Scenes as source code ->
·····

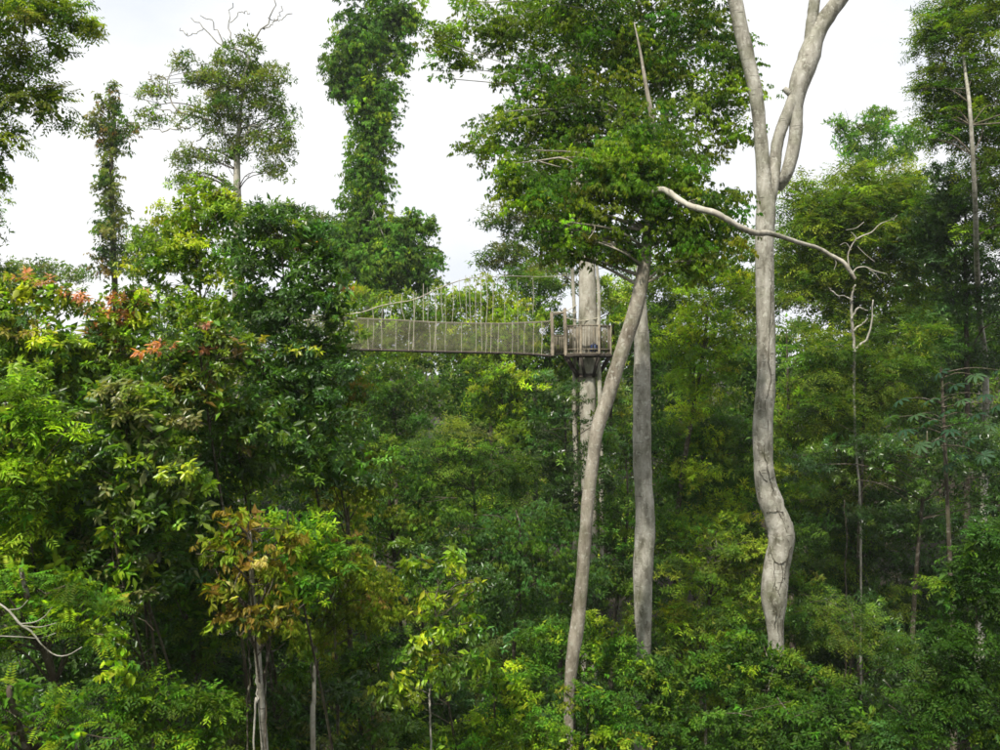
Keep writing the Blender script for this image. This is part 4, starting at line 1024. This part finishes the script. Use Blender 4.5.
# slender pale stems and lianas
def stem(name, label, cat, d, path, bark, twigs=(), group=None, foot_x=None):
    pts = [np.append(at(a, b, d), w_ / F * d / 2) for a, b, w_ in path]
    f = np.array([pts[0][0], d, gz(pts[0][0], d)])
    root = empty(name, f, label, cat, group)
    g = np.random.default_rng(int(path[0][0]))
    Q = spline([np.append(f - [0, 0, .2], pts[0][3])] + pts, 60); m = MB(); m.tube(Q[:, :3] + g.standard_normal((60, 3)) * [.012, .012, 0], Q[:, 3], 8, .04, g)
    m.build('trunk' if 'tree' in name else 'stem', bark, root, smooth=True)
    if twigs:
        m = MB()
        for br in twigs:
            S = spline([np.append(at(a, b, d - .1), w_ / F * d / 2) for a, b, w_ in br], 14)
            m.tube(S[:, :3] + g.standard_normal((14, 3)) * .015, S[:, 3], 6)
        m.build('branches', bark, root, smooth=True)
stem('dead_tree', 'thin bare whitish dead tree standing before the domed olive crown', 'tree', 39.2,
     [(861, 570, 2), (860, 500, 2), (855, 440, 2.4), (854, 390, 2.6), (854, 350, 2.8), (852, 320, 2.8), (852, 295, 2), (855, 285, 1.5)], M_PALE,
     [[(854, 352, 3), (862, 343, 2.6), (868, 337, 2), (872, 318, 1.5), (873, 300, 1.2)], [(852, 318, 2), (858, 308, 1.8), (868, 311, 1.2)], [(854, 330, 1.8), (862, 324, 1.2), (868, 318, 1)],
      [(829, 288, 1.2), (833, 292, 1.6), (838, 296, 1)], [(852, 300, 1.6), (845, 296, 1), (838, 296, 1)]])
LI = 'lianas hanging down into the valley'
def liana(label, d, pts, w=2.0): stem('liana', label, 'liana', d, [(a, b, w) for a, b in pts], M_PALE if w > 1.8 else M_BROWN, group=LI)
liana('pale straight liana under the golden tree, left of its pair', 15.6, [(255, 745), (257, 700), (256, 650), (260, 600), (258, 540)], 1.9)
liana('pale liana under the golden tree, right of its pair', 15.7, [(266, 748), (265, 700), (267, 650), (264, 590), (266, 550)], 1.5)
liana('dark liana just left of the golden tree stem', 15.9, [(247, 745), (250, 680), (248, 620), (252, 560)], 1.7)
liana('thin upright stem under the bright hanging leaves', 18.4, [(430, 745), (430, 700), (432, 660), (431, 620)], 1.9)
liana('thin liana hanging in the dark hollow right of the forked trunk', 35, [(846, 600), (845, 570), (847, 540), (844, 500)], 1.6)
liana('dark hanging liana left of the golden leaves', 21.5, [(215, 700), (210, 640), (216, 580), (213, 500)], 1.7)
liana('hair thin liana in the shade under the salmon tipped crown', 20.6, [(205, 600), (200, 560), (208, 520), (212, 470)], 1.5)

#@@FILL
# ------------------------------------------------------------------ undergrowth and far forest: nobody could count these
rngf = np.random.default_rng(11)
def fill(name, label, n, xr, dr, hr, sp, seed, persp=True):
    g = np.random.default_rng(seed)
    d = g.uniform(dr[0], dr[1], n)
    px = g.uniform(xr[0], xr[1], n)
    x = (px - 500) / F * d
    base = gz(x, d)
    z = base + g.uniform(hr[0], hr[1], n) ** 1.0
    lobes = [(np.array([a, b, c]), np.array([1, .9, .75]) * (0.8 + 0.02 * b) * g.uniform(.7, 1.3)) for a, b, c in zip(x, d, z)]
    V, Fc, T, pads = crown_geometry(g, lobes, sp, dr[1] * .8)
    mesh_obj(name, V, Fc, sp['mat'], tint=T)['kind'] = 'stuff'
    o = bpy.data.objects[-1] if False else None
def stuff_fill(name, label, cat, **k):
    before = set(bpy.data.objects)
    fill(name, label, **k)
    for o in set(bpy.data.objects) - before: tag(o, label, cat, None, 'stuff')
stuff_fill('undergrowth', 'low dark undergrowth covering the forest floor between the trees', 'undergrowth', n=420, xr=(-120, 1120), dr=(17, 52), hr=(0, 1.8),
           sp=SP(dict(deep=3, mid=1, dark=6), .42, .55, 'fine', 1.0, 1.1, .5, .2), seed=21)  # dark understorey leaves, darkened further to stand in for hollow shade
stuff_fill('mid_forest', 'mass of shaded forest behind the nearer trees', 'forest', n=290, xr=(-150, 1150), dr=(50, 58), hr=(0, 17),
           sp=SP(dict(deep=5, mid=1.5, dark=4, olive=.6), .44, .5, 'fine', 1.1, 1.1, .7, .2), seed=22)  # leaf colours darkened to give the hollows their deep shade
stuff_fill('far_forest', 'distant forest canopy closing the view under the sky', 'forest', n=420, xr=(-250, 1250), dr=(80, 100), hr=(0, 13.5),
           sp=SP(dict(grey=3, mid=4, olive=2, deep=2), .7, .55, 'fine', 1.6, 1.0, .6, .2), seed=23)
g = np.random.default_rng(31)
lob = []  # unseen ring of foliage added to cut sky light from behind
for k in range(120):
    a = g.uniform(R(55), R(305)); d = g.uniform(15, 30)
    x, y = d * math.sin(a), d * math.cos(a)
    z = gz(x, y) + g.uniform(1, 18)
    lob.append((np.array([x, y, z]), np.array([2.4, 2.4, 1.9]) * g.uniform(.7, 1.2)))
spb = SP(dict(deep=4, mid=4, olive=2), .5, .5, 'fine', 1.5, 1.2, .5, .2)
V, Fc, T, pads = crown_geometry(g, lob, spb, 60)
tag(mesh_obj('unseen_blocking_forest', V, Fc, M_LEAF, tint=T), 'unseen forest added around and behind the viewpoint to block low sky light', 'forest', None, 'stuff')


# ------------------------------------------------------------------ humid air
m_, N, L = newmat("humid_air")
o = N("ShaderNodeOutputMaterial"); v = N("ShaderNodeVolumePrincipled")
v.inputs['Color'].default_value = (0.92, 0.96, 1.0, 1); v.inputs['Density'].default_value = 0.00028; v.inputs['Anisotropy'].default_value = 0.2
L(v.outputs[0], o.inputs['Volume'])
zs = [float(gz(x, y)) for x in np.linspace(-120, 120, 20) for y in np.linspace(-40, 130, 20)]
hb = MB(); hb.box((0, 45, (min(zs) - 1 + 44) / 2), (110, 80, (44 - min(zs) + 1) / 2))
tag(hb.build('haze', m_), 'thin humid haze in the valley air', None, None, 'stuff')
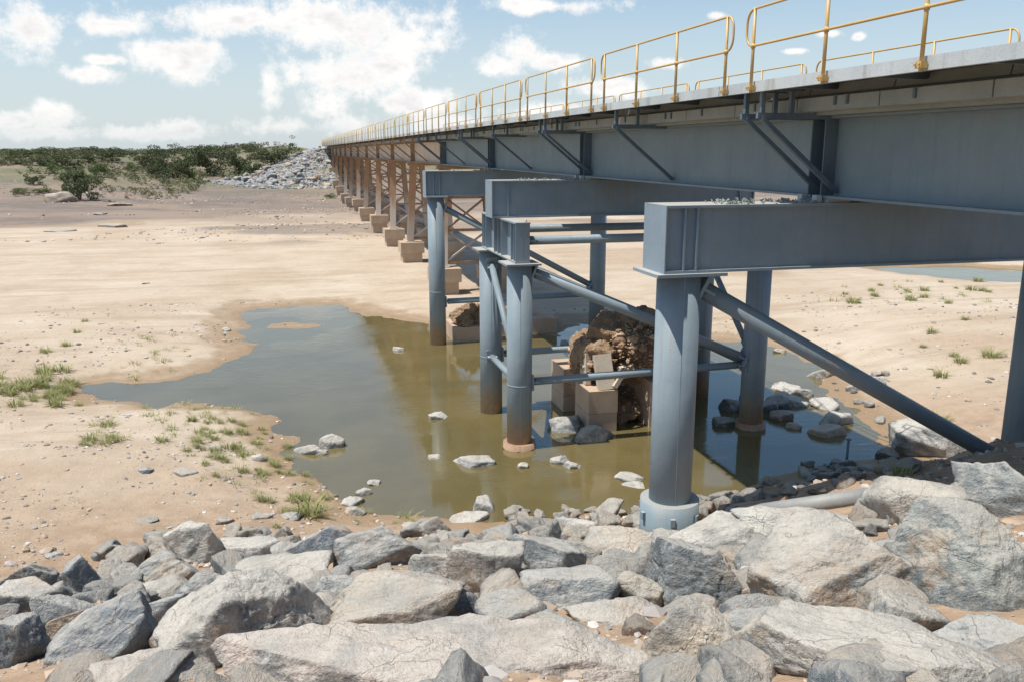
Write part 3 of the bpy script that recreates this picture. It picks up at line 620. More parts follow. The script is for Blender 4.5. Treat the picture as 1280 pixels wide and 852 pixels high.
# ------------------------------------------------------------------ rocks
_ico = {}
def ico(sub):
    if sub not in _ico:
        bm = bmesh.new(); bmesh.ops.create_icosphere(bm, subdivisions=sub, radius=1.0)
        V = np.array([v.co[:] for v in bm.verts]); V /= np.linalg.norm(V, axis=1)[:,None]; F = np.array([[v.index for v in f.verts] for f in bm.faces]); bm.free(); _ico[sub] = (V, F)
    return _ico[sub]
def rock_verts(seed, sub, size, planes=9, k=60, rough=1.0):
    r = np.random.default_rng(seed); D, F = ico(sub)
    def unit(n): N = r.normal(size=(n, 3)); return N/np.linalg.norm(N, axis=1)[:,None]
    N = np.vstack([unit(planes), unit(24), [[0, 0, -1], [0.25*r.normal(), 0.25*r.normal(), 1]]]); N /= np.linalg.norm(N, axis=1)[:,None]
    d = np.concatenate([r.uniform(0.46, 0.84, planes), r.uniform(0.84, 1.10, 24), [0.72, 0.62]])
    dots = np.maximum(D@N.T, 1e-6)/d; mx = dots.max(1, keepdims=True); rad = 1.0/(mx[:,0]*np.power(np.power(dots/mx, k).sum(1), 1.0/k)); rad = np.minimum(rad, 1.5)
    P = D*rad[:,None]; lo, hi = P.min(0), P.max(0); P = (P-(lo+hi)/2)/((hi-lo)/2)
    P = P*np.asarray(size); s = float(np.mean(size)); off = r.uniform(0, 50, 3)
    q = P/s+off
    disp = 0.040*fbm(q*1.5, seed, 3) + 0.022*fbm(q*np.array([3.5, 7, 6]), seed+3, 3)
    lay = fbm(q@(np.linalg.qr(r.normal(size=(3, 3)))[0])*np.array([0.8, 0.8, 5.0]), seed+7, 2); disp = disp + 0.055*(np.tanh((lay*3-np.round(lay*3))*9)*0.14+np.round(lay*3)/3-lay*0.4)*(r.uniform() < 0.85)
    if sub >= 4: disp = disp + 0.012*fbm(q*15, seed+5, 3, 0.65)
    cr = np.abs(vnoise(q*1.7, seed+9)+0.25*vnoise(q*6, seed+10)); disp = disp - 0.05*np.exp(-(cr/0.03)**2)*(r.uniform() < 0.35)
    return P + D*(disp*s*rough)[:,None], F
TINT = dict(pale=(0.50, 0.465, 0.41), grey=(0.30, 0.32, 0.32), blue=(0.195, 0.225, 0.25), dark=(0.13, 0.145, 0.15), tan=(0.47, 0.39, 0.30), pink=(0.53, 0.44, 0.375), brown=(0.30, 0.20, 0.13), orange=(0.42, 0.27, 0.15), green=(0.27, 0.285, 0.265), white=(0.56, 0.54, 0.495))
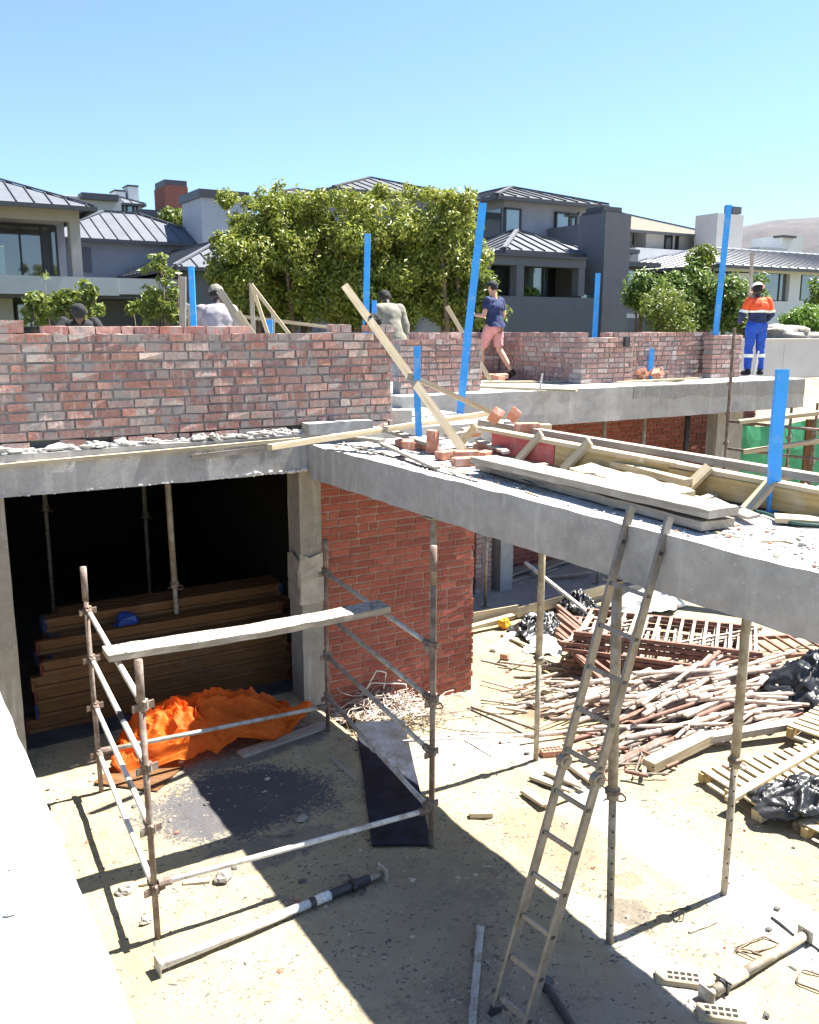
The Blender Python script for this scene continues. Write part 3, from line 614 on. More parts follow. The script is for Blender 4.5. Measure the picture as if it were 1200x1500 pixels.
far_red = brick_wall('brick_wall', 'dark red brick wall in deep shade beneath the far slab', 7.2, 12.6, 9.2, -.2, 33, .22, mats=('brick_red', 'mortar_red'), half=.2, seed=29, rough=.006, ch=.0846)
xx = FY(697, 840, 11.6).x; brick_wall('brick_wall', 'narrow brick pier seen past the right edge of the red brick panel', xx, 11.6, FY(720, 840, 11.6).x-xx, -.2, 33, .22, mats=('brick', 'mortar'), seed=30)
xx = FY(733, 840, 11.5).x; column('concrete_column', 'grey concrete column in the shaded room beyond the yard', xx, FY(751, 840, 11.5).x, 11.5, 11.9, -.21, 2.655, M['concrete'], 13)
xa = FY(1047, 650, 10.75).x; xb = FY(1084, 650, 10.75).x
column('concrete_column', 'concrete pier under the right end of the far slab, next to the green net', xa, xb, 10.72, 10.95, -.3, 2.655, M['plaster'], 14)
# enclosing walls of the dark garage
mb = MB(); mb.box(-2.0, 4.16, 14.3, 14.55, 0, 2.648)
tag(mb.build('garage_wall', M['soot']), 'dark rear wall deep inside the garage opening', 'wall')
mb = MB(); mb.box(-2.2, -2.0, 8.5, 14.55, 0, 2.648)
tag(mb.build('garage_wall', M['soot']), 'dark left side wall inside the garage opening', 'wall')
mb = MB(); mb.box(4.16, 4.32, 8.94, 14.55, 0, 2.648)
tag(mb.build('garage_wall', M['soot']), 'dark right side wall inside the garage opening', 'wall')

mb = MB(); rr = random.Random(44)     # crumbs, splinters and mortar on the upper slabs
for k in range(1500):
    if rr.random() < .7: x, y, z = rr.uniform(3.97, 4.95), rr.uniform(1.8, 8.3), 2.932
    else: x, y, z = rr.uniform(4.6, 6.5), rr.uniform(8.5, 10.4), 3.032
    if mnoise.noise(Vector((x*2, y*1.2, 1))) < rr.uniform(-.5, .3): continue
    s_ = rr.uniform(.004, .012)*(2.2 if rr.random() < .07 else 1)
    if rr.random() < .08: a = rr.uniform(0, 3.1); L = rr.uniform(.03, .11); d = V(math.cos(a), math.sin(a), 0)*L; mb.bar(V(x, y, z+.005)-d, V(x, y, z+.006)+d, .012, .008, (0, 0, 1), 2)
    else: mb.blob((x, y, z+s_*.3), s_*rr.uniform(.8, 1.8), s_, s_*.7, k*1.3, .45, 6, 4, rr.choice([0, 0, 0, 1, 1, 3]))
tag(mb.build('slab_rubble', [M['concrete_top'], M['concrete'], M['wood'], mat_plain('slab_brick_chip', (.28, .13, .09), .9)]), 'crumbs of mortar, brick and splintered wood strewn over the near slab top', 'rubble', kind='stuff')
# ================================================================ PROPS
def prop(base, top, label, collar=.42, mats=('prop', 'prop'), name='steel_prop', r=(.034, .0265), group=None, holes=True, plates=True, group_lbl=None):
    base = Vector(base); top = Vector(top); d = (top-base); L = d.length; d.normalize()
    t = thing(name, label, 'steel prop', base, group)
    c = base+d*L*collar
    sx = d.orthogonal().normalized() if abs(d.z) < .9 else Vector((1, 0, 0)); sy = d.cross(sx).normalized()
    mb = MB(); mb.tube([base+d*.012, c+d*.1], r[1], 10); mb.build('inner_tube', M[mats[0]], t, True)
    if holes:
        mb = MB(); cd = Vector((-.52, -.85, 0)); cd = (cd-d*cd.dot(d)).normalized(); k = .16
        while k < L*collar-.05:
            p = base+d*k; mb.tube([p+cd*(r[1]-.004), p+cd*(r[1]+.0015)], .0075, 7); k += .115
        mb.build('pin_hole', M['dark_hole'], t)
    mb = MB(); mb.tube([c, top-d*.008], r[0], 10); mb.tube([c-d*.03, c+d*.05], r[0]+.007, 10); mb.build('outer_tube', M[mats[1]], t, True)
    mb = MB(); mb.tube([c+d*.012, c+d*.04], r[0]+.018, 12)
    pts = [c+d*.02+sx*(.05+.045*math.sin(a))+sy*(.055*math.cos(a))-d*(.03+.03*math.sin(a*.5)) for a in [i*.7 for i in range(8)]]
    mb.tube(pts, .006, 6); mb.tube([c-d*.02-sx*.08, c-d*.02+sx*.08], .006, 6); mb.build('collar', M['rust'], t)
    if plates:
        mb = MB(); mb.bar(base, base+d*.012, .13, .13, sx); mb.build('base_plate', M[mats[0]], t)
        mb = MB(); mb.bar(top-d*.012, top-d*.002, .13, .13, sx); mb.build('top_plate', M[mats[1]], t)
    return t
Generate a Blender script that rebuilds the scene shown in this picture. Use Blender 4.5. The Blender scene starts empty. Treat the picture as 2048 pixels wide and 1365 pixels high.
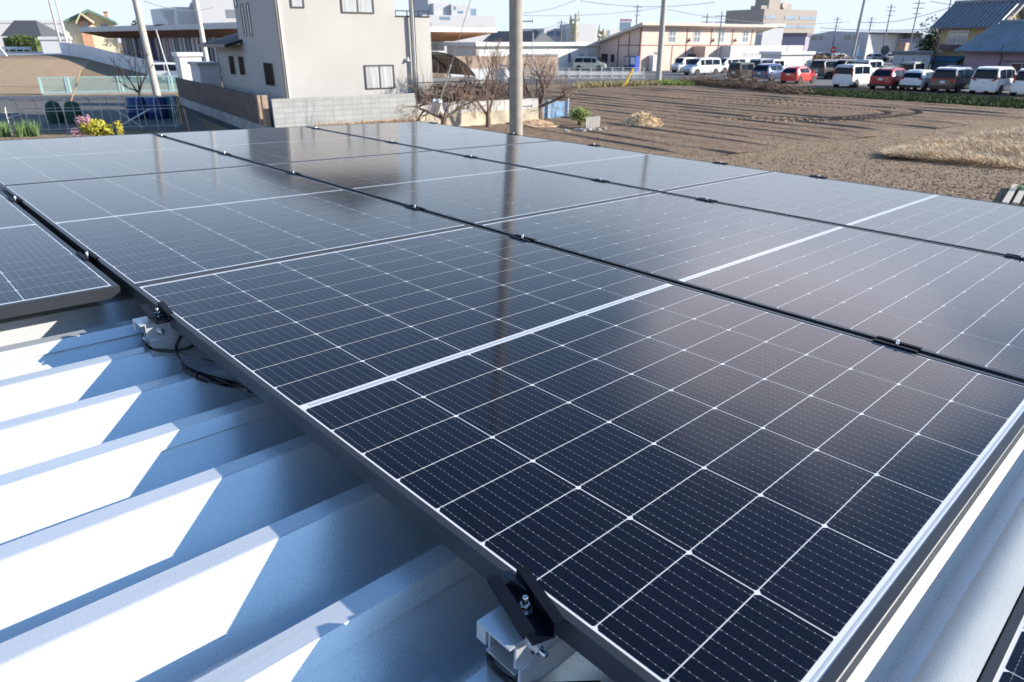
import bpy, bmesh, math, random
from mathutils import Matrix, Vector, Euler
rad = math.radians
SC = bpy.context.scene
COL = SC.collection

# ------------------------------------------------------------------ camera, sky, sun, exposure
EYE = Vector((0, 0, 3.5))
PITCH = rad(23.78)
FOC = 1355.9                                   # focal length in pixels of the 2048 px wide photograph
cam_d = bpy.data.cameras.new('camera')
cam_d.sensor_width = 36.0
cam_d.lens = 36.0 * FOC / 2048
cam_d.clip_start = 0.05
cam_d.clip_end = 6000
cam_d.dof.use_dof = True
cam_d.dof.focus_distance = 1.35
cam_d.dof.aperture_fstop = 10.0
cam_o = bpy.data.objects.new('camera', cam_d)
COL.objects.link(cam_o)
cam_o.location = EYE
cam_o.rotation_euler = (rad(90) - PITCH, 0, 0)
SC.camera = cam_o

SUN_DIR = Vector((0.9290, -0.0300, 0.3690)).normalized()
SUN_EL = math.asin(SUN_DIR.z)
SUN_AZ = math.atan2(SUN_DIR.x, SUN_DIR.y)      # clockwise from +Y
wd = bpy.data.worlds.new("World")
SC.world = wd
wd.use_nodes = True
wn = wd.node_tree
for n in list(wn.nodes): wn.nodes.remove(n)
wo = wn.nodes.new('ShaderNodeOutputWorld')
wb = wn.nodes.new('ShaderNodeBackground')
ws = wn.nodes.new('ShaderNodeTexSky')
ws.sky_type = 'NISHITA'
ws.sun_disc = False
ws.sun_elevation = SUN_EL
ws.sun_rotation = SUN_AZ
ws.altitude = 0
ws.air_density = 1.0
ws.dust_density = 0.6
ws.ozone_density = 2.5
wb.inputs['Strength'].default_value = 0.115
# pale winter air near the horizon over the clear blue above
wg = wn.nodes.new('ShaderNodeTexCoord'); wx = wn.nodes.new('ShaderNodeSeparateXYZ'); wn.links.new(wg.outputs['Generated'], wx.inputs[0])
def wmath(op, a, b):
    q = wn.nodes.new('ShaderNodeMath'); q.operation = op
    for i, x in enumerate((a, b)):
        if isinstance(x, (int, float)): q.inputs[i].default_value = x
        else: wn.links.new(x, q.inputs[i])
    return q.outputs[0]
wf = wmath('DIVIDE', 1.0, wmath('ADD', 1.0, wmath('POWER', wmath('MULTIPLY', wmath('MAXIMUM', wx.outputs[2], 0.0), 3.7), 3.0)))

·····

PROMPT -> As listed above, the lines from the line with "mb = MB(); mb.box(-2.0, 4.16, 14.3, 14.55, 0, 2.648)" to the line with "tag(mb.build('garage_wall', M['soot']), 'dark right" are to be echoed exactly, with both ends included and nothing added.

THE SOLUTION ->
mb = MB(); mb.box(-2.0, 4.16, 14.3, 14.55, 0, 2.648)
tag(mb.build('garage_wall', M['soot']), 'dark rear wall deep inside the garage opening', 'wall')
mb = MB(); mb.box(-2.2, -2.0, 8.5, 14.55, 0, 2.648)
tag(mb.build('garage_wall', M['soot']), 'dark left side wall inside the garage opening', 'wall')
mb = MB(); mb.box(4.16, 4.32, 8.94, 14.55, 0, 2.648)
tag(mb.build('garage_wall', M['soot']), 'dark right side wall inside the garage opening', 'wall')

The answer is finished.